* [Short task] Print the listing below from its opening line through the line holding "for i, (o_, l)", both ends included.

* [Data block]

---

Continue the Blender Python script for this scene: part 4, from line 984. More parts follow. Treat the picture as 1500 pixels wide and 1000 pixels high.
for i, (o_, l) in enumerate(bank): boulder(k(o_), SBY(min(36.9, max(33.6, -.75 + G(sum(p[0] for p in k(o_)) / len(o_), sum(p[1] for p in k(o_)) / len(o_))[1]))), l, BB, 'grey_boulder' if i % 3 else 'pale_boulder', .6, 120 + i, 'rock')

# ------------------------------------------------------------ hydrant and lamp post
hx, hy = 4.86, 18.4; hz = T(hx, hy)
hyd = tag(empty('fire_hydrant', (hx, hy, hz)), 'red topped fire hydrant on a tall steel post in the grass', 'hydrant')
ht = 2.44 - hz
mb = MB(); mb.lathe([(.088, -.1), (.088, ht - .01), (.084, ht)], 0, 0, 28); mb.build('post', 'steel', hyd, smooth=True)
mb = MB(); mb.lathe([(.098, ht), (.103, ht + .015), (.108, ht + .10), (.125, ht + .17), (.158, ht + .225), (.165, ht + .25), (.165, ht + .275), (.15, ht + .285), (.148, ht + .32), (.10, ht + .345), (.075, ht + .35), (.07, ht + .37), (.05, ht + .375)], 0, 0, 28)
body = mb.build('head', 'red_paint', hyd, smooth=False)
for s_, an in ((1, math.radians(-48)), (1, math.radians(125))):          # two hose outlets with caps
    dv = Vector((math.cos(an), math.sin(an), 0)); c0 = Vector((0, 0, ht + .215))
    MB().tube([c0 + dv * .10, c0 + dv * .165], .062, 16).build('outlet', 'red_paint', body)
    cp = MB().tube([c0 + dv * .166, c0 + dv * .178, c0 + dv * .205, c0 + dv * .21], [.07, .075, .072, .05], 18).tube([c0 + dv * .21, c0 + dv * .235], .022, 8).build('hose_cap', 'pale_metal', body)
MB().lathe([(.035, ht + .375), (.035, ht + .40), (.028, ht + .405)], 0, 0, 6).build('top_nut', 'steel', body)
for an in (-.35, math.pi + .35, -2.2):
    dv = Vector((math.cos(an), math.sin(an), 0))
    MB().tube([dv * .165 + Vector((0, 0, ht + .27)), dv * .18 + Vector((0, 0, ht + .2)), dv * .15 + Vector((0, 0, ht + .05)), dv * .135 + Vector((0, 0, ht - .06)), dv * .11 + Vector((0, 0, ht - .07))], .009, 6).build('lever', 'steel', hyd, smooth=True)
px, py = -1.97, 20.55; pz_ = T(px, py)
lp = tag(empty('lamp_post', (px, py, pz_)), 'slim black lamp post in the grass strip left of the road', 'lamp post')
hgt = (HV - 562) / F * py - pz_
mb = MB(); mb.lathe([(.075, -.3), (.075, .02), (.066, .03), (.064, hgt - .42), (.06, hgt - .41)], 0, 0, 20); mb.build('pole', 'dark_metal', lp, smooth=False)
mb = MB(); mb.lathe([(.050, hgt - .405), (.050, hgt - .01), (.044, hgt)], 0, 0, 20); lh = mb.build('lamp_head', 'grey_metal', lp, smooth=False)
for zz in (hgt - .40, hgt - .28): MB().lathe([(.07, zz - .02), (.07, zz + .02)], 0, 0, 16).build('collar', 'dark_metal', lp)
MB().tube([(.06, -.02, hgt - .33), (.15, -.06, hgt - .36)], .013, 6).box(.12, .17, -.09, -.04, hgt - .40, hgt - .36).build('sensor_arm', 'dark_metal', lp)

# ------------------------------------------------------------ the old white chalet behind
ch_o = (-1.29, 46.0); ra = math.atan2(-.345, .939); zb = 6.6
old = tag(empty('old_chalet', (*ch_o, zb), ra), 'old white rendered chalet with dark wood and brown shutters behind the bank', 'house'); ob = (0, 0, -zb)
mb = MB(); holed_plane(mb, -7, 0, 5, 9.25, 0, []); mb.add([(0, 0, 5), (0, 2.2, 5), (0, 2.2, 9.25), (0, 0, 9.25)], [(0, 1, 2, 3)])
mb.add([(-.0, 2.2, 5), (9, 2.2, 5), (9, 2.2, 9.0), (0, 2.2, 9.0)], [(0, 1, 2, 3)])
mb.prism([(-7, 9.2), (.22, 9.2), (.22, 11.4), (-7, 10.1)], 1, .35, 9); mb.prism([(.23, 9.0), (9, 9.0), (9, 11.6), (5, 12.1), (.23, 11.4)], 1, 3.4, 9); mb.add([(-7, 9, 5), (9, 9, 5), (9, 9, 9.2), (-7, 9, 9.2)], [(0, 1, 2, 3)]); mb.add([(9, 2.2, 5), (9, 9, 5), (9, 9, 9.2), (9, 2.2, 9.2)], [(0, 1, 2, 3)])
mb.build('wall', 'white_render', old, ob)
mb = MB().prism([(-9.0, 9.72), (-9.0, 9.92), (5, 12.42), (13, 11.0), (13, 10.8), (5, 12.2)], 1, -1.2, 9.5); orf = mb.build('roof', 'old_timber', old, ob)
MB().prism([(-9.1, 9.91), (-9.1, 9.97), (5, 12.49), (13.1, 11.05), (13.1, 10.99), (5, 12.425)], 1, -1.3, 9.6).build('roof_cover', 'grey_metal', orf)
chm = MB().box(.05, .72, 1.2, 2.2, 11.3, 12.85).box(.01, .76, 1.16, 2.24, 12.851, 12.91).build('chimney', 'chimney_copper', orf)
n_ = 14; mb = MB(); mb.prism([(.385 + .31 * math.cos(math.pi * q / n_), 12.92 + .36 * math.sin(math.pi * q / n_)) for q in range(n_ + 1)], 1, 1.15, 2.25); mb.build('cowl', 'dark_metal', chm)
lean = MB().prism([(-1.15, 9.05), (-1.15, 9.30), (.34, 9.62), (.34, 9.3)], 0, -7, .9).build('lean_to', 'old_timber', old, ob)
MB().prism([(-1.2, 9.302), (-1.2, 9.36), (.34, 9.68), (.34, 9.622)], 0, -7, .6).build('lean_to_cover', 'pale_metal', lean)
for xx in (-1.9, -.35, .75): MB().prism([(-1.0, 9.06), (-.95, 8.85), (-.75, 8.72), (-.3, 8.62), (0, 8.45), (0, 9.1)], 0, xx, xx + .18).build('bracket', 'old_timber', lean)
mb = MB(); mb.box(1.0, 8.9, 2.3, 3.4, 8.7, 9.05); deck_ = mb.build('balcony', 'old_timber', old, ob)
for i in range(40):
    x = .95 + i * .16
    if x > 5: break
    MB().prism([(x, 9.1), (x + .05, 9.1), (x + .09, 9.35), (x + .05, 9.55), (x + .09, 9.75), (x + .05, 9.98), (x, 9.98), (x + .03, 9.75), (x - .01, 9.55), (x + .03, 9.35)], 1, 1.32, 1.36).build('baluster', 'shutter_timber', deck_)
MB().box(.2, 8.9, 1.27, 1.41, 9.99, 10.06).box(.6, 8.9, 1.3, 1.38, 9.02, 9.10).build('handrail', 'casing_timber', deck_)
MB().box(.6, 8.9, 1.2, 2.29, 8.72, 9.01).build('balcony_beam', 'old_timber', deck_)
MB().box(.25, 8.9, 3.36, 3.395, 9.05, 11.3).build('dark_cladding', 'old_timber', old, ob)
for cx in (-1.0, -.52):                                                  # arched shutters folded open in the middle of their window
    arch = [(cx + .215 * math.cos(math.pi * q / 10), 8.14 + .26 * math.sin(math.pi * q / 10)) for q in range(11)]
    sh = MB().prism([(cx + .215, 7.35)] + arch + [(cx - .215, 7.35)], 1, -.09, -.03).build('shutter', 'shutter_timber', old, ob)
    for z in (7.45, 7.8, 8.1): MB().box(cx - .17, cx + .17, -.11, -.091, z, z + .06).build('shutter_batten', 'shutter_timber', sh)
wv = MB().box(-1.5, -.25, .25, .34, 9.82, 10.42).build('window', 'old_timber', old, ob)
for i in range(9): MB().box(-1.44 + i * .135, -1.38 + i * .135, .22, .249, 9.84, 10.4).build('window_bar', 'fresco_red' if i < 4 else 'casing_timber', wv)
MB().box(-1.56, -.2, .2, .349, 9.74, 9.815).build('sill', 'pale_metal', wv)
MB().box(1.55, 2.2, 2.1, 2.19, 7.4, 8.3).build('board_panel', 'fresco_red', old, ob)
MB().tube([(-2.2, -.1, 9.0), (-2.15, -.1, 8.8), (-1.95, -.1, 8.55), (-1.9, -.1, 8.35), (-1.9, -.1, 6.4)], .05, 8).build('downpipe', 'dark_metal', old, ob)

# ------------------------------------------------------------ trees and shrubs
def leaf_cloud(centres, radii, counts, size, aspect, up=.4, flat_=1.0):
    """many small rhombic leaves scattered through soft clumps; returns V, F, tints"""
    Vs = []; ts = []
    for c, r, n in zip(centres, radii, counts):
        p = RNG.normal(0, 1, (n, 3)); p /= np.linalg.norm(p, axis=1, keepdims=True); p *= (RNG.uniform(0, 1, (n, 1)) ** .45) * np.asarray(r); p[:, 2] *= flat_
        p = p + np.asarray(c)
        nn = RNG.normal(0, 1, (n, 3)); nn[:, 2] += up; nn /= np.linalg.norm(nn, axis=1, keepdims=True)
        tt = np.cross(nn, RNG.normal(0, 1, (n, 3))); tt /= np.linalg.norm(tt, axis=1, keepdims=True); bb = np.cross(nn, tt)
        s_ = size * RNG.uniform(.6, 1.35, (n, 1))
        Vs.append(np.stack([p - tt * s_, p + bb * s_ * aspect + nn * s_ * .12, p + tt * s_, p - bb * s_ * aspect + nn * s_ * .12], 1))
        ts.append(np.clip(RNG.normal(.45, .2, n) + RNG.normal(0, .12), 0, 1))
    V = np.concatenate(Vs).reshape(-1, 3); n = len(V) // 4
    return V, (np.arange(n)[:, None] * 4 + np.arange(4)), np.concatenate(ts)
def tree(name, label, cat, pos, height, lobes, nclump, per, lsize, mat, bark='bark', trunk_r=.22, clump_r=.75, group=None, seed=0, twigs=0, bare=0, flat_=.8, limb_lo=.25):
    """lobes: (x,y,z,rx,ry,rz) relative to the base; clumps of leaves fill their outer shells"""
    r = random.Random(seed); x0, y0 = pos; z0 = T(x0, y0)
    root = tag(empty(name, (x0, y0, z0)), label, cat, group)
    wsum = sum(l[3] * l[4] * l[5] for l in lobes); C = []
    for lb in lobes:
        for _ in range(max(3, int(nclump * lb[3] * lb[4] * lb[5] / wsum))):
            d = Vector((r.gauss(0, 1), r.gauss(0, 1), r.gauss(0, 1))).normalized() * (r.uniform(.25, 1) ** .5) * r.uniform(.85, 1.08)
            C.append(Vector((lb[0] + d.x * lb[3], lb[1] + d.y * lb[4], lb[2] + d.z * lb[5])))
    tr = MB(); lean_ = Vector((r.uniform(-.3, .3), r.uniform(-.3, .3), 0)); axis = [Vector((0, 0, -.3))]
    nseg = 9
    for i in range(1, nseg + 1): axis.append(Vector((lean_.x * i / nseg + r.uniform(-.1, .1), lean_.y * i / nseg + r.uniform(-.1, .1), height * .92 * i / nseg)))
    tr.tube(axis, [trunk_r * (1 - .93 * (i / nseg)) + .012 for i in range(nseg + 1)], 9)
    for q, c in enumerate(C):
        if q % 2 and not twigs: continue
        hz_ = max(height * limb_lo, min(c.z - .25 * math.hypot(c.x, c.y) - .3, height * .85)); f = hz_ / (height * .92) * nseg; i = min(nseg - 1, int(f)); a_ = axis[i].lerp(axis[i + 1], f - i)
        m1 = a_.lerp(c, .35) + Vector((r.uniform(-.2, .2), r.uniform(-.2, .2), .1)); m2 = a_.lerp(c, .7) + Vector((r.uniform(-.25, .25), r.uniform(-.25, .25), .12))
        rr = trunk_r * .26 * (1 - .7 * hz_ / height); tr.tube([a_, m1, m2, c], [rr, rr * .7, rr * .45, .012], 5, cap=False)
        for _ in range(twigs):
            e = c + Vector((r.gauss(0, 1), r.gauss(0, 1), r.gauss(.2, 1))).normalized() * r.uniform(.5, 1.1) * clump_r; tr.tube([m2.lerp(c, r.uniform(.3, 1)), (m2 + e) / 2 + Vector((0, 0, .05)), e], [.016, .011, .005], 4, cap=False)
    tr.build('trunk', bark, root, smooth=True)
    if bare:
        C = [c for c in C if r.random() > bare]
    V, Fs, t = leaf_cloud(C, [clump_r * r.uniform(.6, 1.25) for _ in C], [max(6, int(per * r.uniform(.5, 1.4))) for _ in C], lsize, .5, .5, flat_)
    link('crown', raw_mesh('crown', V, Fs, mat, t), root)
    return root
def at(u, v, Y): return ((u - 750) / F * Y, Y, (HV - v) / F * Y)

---

* [The response]
Continue the Blender Python script for this scene: part 4, from line 984. More parts follow. Treat the picture as 1500 pixels wide and 1000 pixels high.
for i, (o_, l) in enumerate(bank): boulder(k(o_), SBY(min(36.9, max(33.6, -.75 + G(sum(p[0] for p in k(o_)) / len(o_), sum(p[1] for p in k(o_)) / len(o_))[1]))), l, BB, 'grey_boulder' if i % 3 else 'pale_boulder', .6, 120 + i, 'rock')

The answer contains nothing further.